Start

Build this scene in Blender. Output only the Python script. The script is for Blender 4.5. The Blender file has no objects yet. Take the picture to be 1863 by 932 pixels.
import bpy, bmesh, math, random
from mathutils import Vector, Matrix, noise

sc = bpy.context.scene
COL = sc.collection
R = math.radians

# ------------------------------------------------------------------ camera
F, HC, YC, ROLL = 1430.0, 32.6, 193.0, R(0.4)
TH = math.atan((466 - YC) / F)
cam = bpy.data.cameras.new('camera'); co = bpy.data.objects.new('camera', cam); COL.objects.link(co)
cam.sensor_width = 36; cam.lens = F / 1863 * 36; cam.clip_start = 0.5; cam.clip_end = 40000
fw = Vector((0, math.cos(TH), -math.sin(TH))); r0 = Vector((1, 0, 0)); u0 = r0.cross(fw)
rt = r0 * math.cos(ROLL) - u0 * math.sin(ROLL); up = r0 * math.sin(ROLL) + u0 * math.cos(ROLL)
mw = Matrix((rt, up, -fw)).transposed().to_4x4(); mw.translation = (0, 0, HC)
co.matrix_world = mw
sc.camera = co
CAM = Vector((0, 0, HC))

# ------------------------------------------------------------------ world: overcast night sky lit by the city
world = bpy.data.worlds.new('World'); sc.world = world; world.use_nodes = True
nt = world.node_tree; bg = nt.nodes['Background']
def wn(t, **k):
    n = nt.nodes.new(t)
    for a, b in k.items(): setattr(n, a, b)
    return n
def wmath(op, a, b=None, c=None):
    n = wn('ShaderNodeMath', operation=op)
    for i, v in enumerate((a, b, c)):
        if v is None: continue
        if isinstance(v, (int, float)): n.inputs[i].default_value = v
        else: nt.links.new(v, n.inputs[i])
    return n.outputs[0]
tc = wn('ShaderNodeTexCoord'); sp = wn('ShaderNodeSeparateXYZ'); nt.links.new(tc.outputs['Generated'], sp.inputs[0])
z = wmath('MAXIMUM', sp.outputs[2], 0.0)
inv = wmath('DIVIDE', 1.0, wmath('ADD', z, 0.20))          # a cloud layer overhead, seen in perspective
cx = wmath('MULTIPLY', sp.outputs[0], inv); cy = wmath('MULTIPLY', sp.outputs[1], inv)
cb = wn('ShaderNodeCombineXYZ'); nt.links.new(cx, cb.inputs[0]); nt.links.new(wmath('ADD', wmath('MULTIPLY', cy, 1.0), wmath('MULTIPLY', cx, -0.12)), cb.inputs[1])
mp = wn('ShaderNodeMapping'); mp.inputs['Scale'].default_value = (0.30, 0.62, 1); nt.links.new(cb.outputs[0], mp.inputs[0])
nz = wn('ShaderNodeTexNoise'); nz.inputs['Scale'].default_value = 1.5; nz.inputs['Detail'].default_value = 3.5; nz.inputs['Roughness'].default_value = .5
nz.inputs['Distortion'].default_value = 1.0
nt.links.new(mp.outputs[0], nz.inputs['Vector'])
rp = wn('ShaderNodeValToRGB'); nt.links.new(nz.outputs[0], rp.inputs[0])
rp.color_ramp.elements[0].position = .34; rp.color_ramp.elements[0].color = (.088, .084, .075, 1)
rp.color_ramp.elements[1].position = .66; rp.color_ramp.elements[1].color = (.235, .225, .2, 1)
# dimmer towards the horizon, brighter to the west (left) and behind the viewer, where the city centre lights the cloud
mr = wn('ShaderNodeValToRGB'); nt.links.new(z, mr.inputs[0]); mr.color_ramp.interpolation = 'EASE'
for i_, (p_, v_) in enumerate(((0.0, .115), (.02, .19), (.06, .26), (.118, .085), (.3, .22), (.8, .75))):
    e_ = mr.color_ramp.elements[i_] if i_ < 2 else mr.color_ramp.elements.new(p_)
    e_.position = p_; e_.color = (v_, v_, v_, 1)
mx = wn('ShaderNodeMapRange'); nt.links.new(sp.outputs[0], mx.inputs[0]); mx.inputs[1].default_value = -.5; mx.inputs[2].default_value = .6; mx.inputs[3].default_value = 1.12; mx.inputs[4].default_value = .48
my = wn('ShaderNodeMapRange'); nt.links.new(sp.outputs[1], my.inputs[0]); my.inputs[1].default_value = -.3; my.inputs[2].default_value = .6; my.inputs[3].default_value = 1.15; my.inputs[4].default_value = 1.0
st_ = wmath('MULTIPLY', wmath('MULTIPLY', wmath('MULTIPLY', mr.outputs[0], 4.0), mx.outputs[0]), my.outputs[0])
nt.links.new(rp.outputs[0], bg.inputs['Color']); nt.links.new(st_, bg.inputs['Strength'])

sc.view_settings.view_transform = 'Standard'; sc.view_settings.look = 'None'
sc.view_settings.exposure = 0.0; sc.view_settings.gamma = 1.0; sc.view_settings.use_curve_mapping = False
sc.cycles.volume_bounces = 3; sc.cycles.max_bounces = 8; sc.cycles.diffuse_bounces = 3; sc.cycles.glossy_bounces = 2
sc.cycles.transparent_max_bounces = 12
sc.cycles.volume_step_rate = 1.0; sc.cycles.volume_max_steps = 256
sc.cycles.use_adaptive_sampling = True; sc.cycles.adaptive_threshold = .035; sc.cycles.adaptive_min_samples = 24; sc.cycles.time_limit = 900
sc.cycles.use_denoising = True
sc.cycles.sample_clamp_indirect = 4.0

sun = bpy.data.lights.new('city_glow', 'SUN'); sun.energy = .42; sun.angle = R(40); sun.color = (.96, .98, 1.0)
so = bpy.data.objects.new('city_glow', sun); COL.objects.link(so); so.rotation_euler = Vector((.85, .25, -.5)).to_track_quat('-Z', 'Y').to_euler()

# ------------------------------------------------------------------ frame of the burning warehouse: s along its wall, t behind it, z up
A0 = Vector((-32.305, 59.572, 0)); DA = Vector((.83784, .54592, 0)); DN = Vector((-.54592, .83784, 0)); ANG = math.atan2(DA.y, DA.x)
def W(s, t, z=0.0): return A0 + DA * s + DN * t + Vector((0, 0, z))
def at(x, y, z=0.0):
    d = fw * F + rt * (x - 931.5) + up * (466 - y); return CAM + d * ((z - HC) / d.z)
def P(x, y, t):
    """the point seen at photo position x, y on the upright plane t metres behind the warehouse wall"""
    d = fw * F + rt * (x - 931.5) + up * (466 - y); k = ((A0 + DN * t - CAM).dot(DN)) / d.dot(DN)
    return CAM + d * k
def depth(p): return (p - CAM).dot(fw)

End
Start

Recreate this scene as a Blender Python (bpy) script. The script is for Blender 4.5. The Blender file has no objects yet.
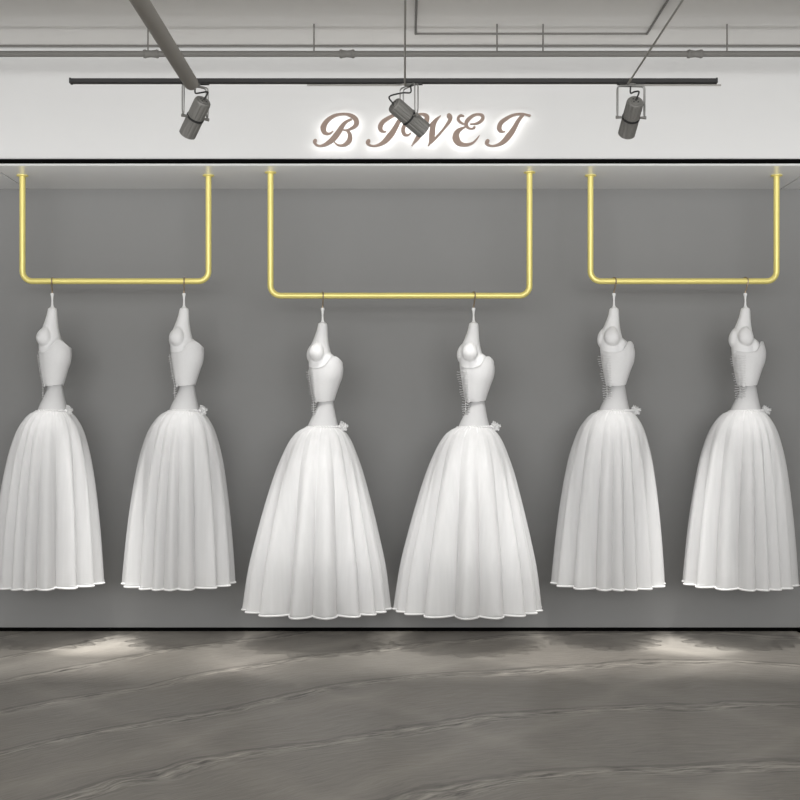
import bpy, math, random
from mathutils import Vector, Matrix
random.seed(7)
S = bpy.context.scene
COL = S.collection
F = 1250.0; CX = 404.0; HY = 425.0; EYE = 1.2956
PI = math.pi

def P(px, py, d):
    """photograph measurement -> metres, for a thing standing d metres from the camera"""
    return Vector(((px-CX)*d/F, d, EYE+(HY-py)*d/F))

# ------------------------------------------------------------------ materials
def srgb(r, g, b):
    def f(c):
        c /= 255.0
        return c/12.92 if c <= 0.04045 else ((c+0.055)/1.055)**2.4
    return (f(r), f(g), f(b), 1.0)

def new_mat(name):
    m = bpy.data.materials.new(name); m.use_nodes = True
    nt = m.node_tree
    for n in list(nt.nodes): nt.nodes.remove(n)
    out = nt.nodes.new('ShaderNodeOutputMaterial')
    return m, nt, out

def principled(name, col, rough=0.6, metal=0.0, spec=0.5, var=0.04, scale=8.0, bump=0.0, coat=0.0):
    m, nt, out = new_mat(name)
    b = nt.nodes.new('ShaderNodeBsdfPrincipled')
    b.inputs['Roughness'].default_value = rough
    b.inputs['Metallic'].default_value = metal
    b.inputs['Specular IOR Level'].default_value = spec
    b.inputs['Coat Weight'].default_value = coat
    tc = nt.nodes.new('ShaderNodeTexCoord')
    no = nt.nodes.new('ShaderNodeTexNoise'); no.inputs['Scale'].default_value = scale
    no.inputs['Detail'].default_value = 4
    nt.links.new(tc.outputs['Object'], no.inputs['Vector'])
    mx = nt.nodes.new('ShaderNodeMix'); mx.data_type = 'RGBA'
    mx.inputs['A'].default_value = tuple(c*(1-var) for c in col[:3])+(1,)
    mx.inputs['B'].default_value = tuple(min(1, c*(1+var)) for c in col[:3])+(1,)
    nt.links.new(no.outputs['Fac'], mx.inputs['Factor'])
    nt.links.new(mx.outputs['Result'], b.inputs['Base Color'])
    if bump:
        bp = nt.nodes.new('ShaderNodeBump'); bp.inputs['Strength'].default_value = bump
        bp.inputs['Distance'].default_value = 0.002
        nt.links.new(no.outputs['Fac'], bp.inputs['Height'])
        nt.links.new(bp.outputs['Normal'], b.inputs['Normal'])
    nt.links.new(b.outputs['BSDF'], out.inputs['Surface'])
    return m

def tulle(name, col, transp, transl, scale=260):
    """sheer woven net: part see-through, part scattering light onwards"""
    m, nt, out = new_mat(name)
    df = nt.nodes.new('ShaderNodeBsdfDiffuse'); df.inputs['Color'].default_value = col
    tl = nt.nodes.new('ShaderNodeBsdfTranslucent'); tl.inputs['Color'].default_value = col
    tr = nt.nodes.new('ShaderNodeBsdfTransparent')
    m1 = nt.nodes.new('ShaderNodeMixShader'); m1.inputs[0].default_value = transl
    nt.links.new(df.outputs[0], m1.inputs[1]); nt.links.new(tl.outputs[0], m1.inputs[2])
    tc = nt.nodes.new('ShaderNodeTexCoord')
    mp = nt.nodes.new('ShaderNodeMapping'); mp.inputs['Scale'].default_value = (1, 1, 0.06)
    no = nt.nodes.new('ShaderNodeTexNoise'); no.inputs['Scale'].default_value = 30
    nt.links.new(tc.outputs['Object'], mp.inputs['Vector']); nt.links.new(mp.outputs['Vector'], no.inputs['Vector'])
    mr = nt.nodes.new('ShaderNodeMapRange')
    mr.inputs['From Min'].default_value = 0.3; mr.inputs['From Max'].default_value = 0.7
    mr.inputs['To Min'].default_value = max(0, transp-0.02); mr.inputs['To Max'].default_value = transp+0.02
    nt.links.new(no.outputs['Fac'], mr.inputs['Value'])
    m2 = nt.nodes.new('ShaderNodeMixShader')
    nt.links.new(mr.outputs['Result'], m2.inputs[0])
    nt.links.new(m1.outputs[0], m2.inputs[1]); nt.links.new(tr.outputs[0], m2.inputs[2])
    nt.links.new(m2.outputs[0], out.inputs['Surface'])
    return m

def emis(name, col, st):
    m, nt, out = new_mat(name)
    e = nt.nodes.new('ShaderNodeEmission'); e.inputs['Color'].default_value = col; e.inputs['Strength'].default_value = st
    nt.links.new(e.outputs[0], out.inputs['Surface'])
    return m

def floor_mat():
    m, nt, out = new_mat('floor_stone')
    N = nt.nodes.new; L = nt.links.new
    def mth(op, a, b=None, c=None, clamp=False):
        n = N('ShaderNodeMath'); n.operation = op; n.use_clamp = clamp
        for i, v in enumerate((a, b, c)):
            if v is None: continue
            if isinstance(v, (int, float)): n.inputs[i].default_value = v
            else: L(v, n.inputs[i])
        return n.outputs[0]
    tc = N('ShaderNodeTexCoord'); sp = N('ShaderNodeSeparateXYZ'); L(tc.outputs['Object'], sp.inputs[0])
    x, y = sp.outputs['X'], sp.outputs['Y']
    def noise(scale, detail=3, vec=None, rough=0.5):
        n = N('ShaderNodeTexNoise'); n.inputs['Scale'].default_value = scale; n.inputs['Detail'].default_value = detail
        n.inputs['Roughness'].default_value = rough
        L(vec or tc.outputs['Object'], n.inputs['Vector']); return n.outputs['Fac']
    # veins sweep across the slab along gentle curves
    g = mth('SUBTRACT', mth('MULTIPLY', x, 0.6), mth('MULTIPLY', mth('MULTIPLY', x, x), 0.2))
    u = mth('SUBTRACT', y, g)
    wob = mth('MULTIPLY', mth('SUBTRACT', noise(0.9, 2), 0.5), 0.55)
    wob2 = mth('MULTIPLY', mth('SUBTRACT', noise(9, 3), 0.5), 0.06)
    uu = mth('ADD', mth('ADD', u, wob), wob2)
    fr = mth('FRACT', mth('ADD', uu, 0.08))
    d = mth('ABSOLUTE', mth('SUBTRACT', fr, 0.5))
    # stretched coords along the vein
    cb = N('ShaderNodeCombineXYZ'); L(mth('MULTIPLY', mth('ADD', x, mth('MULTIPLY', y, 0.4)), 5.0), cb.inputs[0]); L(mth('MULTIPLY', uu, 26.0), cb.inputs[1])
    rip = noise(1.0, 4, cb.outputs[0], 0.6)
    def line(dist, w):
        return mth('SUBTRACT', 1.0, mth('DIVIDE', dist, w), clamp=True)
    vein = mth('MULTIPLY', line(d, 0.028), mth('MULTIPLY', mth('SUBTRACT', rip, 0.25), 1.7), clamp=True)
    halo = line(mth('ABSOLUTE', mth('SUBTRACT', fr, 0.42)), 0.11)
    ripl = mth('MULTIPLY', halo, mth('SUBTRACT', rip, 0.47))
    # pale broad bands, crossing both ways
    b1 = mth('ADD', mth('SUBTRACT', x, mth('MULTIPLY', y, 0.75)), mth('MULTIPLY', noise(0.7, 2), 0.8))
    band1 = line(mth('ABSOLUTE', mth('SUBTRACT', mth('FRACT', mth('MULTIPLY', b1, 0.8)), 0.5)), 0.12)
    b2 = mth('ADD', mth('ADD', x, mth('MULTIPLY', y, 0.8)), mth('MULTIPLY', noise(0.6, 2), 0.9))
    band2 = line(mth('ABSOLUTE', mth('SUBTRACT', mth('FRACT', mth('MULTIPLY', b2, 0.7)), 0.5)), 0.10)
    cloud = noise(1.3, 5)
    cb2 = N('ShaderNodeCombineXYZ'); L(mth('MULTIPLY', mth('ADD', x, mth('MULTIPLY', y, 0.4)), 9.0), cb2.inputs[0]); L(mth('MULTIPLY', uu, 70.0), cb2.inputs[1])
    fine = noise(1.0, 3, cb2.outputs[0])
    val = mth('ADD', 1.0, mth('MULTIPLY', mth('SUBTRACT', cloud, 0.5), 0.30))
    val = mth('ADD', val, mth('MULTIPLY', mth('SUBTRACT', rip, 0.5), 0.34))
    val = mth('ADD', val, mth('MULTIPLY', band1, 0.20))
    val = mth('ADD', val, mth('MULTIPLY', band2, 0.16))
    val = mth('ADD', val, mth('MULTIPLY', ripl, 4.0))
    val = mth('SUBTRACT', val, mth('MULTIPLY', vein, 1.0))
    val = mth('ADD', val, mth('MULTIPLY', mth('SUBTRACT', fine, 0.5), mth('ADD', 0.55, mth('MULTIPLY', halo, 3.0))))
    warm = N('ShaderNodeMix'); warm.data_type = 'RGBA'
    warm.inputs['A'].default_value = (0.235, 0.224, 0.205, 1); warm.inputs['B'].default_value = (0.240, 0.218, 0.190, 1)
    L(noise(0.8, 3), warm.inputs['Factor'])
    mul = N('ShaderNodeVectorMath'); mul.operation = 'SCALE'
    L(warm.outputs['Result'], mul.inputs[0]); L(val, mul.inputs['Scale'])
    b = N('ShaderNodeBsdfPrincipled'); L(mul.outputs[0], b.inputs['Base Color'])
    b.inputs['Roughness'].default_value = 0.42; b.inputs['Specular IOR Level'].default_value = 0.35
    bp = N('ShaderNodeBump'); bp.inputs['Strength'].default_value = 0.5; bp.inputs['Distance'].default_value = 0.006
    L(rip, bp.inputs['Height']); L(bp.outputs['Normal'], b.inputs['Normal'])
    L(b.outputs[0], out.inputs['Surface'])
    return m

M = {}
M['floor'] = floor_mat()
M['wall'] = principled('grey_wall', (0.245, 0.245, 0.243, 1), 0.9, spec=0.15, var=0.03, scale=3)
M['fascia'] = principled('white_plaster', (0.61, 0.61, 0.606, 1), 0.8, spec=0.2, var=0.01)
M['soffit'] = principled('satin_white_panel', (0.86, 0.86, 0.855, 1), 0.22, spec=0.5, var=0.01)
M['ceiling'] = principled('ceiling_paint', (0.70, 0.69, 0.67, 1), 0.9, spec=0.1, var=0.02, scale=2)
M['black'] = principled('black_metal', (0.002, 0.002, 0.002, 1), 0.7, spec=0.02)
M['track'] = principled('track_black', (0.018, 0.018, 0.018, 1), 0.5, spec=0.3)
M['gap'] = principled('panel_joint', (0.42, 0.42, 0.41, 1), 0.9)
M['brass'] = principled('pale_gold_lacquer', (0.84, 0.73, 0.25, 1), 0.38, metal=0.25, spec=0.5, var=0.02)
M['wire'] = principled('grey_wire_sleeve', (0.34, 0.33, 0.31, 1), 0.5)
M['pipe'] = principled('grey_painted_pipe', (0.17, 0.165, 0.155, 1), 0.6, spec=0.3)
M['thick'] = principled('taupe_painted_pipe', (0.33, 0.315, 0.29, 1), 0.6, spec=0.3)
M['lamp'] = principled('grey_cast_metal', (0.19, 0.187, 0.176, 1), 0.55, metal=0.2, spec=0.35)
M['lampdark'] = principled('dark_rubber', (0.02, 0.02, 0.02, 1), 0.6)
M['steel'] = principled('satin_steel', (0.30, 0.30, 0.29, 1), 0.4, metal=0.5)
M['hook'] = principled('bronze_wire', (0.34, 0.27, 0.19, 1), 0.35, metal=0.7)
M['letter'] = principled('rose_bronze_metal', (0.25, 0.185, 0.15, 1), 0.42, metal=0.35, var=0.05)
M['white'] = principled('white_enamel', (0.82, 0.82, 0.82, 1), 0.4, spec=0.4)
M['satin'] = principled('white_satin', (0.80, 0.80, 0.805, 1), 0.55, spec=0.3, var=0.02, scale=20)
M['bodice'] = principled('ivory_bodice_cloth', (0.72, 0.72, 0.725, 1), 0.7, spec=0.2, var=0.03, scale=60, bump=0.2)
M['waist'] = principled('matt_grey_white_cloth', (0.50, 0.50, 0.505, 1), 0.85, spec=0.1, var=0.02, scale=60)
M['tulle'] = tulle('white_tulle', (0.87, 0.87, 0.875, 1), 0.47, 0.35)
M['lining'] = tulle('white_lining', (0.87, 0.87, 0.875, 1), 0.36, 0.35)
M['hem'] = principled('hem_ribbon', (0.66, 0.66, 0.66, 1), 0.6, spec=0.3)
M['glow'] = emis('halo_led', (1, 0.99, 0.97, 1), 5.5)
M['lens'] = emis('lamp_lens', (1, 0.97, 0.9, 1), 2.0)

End
Start

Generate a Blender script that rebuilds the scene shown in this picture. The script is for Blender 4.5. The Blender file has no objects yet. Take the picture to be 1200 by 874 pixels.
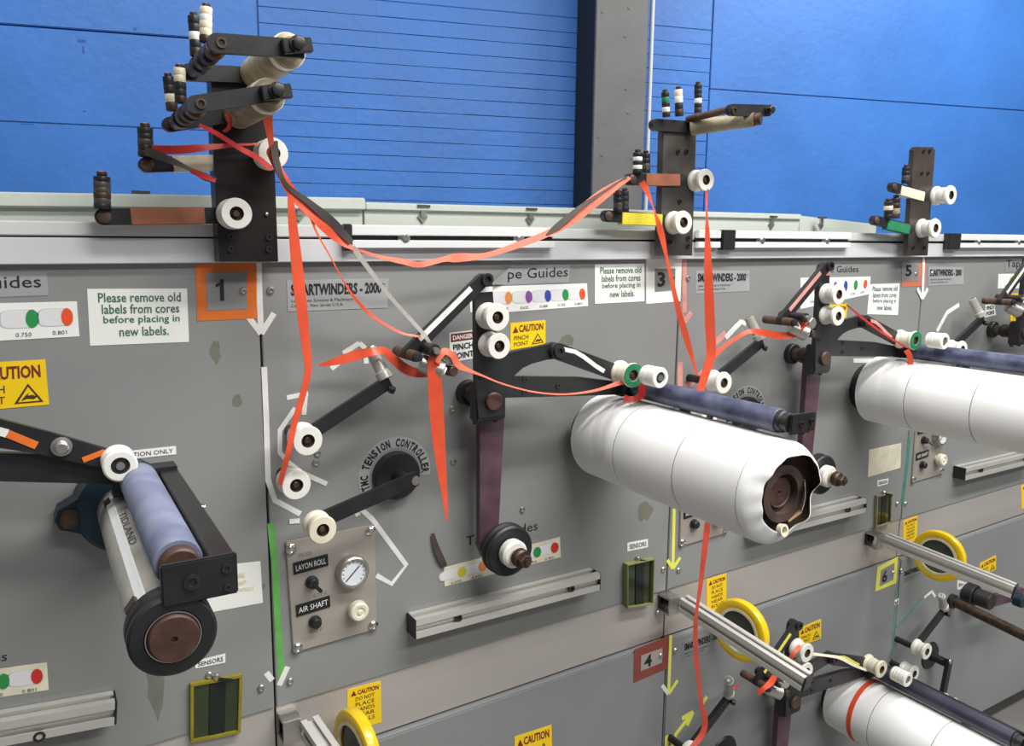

End

**DIRECTIONS FOR THIS TASK**: Tell how many lines above contain the word "Take". Give the number alone.

**COMPLETE RESPONSE**: 2